Shirley Wiitasalo’s contribution to the exhibition is five paintings, although only four are listed in the catalogue. And it is that fifth, already shown in 1981, that disturbs the consistency of portrayal that makes the notion of fiction more applicable to her work than any other in the exhibition. For Wiitasalo does not present one work that is a constructed ensemble or that is conceptually or figuratively (i.e., metaphorically) referential. These are separate paintings, each with a simple, but distinct, focal image. That fifth—a canvas-size photo-emulsion image of the Reagan assassination attempt intruding into a private living-room—ties itself too closely to a discourse on media/ideological imposition.

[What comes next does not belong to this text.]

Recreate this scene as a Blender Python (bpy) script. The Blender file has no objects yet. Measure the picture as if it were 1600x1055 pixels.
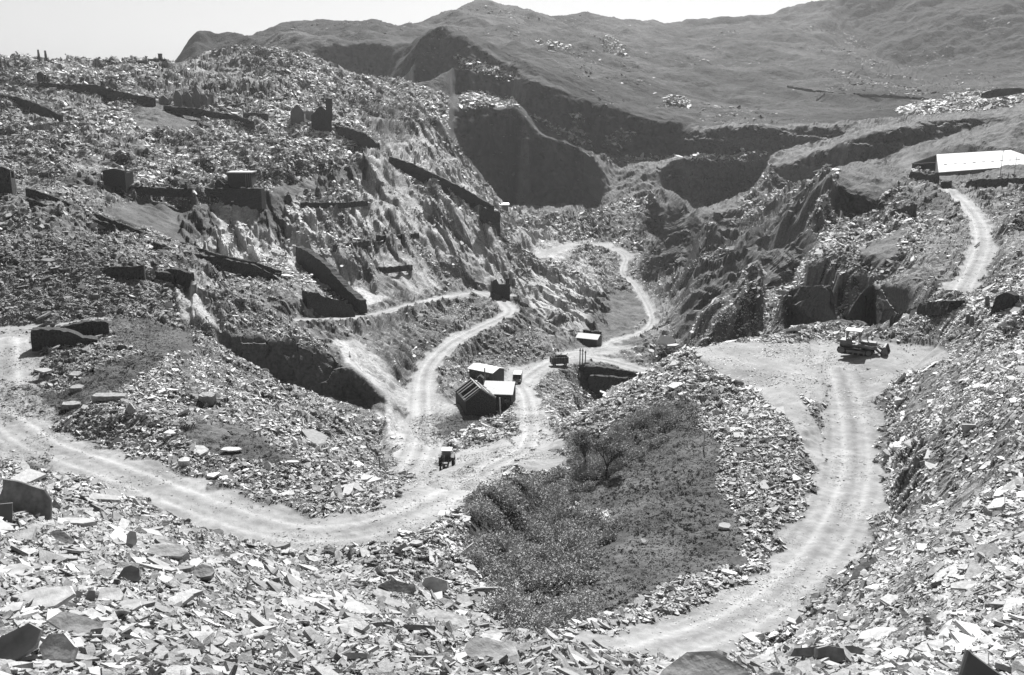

The rest of the paintings, presumed originally to stand together, are more sly and subtly shifting than analytical in their ideological suggestions; not pointed as a semiotic, but seductive in their simplicity as oil paintings. A nebulous seductiveness, in a sense, is the subject of these ‘house and garden’ paintings where subjectivity and irony mingle in projections, reflections and distortions. Within each of these paintings, figures float like clouds, non-verbal balloons or ‘thought-forms’. In Untitled (1982), a pink house floats in the middle of a bifurcated yellow and turquoise field reflecting its status trappings as an imitation manor or estate house complete with quivering price in the black pool of its imaginary. In Beautiful Garden (1981), the dream turns sour: in the ‘balloon’ above one filigree garden chair we can make out through highlights one figure beating another, while similarly above the facing chair, a man servilely kneels behind a passing officer. The gouaches that accompany these images in the catalogue show Wiitasalo’s pursuit of these moments of inner (and domestic) distortions of the imaginary, whether moments lingering in fantasy or disturbed in the sudden violence of paranoia. Her sophisticated means display the naive fictions within, not the critique of representations outside.